I had left the American Lutheran Church (ALC) back in 1980 two years after the
Lutheran Book of Worship (LBW) came out. Being musical from an early age, I felt that the loss and alteration of key historic liturgies and hymns was a wrong move in the LBW. The new settings of liturgy were interesting and fun to sing, but something missing- our fabric of who we are as Lutherans in our
music through our liturgy. Moving from full score liturgy to the unison lines without any information on composer or material felt like it was dumbed down. What I did find in LBW to be most fun to sing was the new hymns from new composers and different churches. I think the updated English in the psalms and other key elements in the book are fantastic. However, when it came to the modernized harmonies and texts to the classic hymns- many of us were frustrated singing them because they didn't sing like they used to. To many of us Lutherans, LBW leaves a bittersweet taste in our mouths each Sunday still to this day.

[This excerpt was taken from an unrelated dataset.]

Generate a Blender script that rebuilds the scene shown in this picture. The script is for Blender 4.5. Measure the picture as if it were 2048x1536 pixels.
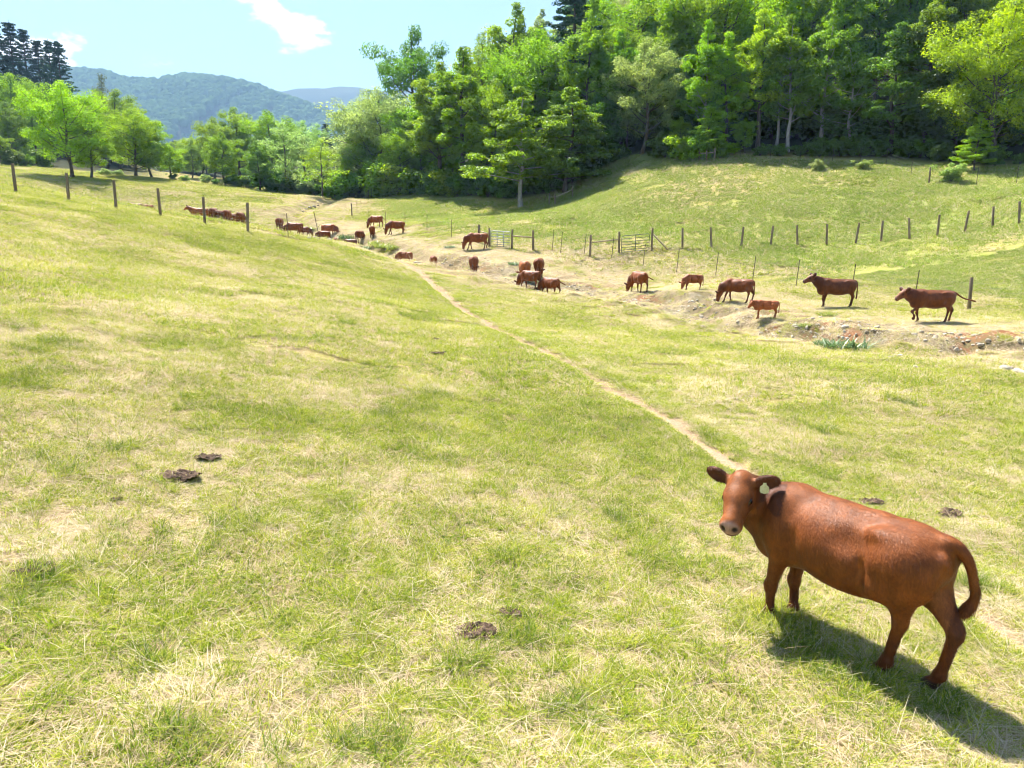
import bpy, math, random
import numpy as np
from mathutils import Vector, Matrix

R = math.radians
for o in list(bpy.data.objects):
    bpy.data.objects.remove(o)
scene = bpy.context.scene
COL = scene.collection

# ------------------------------------------------------------------ camera
PITCH = R(9.5)
FPX = 1420.0                       # focal length in pixels of a 2048 x 1536 frame
cd = bpy.data.cameras.new('camera')
cam = bpy.data.objects.new('camera', cd)
COL.objects.link(cam)
cam.location = (0, 0, 0)
cam.rotation_euler = (math.pi / 2 - PITCH, 0, 0)
cd.sensor_width = 36.0
cd.lens = 36.0 * FPX / 2048.0
cd.clip_start = 0.1
cd.clip_end = 12000
scene.camera = cam

# ------------------------------------------------------------------ sun and sky
SUN_EL = R(57.0)
SUN_AZ = math.atan2(0.88, -0.48)   # plan direction towards the sun
sdir = Vector((math.cos(SUN_EL) * math.cos(SUN_AZ), math.cos(SUN_EL) * math.sin(SUN_AZ), math.sin(SUN_EL)))
ld = bpy.data.lights.new('sun', 'SUN')
ld.energy = 5.0
ld.angle = R(0.53)
ld.color = (1.0, 0.95, 0.86)
sun = bpy.data.objects.new('sun', ld)
COL.objects.link(sun)
sun.rotation_euler = (-sdir).to_track_quat('-Z', 'Y').to_euler()
sun.location = (0, 0, 60)

world = bpy.data.worlds.new('World')
scene.world = world
world.use_nodes = True
wn = world.node_tree
wn.nodes.clear()
wout = wn.nodes.new('ShaderNodeOutputWorld')
wbg = wn.nodes.new('ShaderNodeBackground')
sky = wn.nodes.new('ShaderNodeTexSky')
sky.sky_type = 'NISHITA'
sky.sun_disc = False
sky.sun_elevation = SUN_EL
sky.sun_rotation = math.atan2(sdir.x, sdir.y)
sky.altitude = 600
sky.air_density = 1.0
sky.dust_density = 0.8
sky.ozone_density = 1.6
wbg.inputs['Strength'].default_value = 0.055
# fair-weather cumulus: noise on a flat cloud deck seen from below
tc = wn.nodes.new('ShaderNodeTexCoord')
sep = wn.nodes.new('ShaderNodeSeparateXYZ')
wn.links.new(tc.outputs['Generated'], sep.inputs[0])
def wmath(op, a, b=None, clamp=False):
    n = wn.nodes.new('ShaderNodeMath'); n.operation = op; n.use_clamp = clamp
    for i, v in enumerate((a, b)):
        if v is None: continue
        if isinstance(v, (int, float)): n.inputs[i].default_value = v
        else: wn.links.new(v, n.inputs[i])
    return n.outputs[0]
zc = wmath('MULTIPLY', sep.outputs['Z'], 2.3)
comb = wn.nodes.new('ShaderNodeCombineXYZ')
wn.links.new(sep.outputs['X'], comb.inputs[0]); wn.links.new(sep.outputs['Y'], comb.inputs[1]); wn.links.new(zc, comb.inputs[2])
CLOUD_OFF = (7.77, 14.3, 7.1)
mp = wn.nodes.new('ShaderNodeMapping')
mp.inputs['Location'].default_value = CLOUD_OFF
wn.links.new(comb.outputs[0], mp.inputs['Vector'])
cn = wn.nodes.new('ShaderNodeTexNoise')
cn.inputs['Scale'].default_value = 5.0
cn.inputs['Detail'].default_value = 9
cn.inputs['Roughness'].default_value = 0.56
wn.links.new(mp.outputs[0], cn.inputs['Vector'])
cr = wn.nodes.new('ShaderNodeValToRGB')
cr.color_ramp.elements[0].position = 0.60
cr.color_ramp.elements[1].position = 0.66
cr.color_ramp.elements[0].color = (0, 0, 0, 1)
cr.color_ramp.elements[1].color = (1, 1, 1, 1)
wn.links.new(cn.outputs['Fac'], cr.inputs[0])
mixc = wn.nodes.new('ShaderNodeMixRGB')
mixc.inputs['Color2'].default_value = (15.0, 15.0, 15.2, 1)
wn.links.new(cr.outputs[0], mixc.inputs['Fac'])
wn.links.new(sky.outputs[0], mixc.inputs['Color1'])
wn.links.new(mixc.outputs[0], wbg.inputs['Color'])
wn.links.new(wbg.outputs[0], wout.inputs['Surface'])

# ------------------------------------------------------------------ exposure, render
vs = scene.view_settings
vs.view_transform = 'Standard'
vs.look = 'None'
vs.exposure = 2.06
vs.gamma = 1.0
vs.use_curve_mapping = False
scene.render.engine = 'CYCLES'
cyc = scene.cycles
cyc.max_bounces = 4
cyc.diffuse_bounces = 2
cyc.glossy_bounces = 2
cyc.transmission_bounces = 4
cyc.transparent_max_bounces = 6
cyc.volume_bounces = 0
cyc.use_denoising = True
try:
    cyc.denoiser = 'OPENIMAGEDENOISE'
    cyc.denoising_input_passes = 'RGB_ALBEDO_NORMAL'
except Exception:
    pass
cyc.filter_width = 1.15
cyc.use_adaptive_sampling = True
cyc.adaptive_min_samples = 12
cyc.adaptive_threshold = 0.034
cyc.time_limit = 1000
cyc.caustics_reflective = False
cyc.caustics_refractive = False
cyc.sample_clamp_indirect = 6

# ------------------------------------------------------------------ helpers
def tag(o, label=None, cat=None, group=None, kind=None):
    if label: o['label'] = label
    if cat: o['category'] = cat
    if group: o['group'] = group
    if kind: o['kind'] = kind
    return o

def mesh_arrays(name, V, faces, smooth=False):
    """faces: list of (m,k) int arrays"""
    me = bpy.data.meshes.new(name)
    V = np.asarray(V, np.float32)
    me.vertices.add(len(V))
    me.vertices.foreach_set('co', V.ravel())
    faces = [np.asarray(f, np.int32) for f in faces if len(f)]
    nl = sum(f.size for f in faces)
    nf = sum(len(f) for f in faces)
    if nf:
        me.loops.add(nl)
        me.loops.foreach_set('vertex_index', np.concatenate([f.ravel() for f in faces]))
        me.polygons.add(nf)
        tot = np.concatenate([np.full(len(f), f.shape[1], np.int32) for f in faces])
        st = np.concatenate([[0], np.cumsum(tot)[:-1]]).astype(np.int32)
        me.polygons.foreach_set('loop_start', st)
        me.polygons.foreach_set('loop_total', tot)
        if smooth:
            me.polygons.foreach_set('use_smooth', np.ones(nf, bool))
    me.update(calc_edges=True)
    return me

def link(name, me, mat=None, parent=None, loc=None, rot=None, scale=None):
    o = bpy.data.objects.new(name, me)
    COL.objects.link(o)
    if mat is not None and me is not None and not me.materials:
        me.materials.append(mat)
    if parent is not None: o.parent = parent
    if loc is not None: o.location = loc
    if rot is not None: o.rotation_euler = rot
    if scale is not None: o.scale = scale if hasattr(scale, '__len__') else (scale,) * 3
    return o

def fattr(me, name, arr):
    a = me.attributes.new(name, 'FLOAT', 'POINT')
    a.data.foreach_set('value', np.asarray(arr, np.float32))

def cattr(me, name, arr):
    a = me.attributes.new(name, 'FLOAT_COLOR', 'POINT')
    arr = np.concatenate([arr, np.ones((len(arr), 1))], 1)
    a.data.foreach_set('color', np.asarray(arr, np.float32).ravel())

def hash2(ix, iy, seed):
    with np.errstate(over='ignore'):
        n = (ix.astype(np.int64) * 374761393 + iy.astype(np.int64) * 668265263 + seed * 974634777) & 0xffffffff
        n = ((n ^ (n >> 13)) * 1274126177) & 0xffffffff
        n = n ^ (n >> 16)
    return (n & 0xffffff) / float(0xffffff)

def vnoise(x, y, s, seed=0):
    x = np.asarray(x, float) / s; y = np.asarray(y, float) / s
    ix = np.floor(x); iy = np.floor(y)
    fx = x - ix; fy = y - iy
    fx = fx * fx * (3 - 2 * fx); fy = fy * fy * (3 - 2 * fy)
    a = hash2(ix, iy, seed); b = hash2(ix + 1, iy, seed)
    c = hash2(ix, iy + 1, seed); d = hash2(ix + 1, iy + 1, seed)
    return (a * (1 - fx) + b * fx) * (1 - fy) + (c * (1 - fx) + d * fx) * fy

def fbm(x, y, s, seed=0, oct=4):
    v = 0; amp = 0.5; tot = 0
    for i in range(oct):
        v = v + amp * vnoise(x, y, s, seed + i * 17); tot += amp
        s *= 0.5; amp *= 0.5
    return v / tot

def sstep(a, b, x):
    t = np.clip((x - a) / (b - a), 0, 1)
    return t * t * (3 - 2 * t)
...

One Sunday in 1980, my family discussed that we didn't want to go to church to sing out of the LBW anymore. So, thus began a search for a church with our missing music to connect to God. After visiting several churches, we soon discovered that Methodists were singing the beloved hymns we missed- and oh gosh, could they sing! Many of the same hymns and harmonizations with Amens found in the Service Book and Hymnal (SBH) were in the United Methodist Hymnal. Their hymnal even offered American folk tunes, ethnic, and African-American hymns never heard in our Lutheran circles before. The United Methodists seemed to have a grip on their musical past to identify with Luther and his connection to the Wesleys who founded that church. The Methodists even shared the same liturgy music as Lutherans from the SBH First Setting Common Service, and it was regularly used each Sunday. The threefold Danish Amen was also used there at the end of the service. There were many other Lutherans who became "methalu" when many of us joined the United Methodist Church.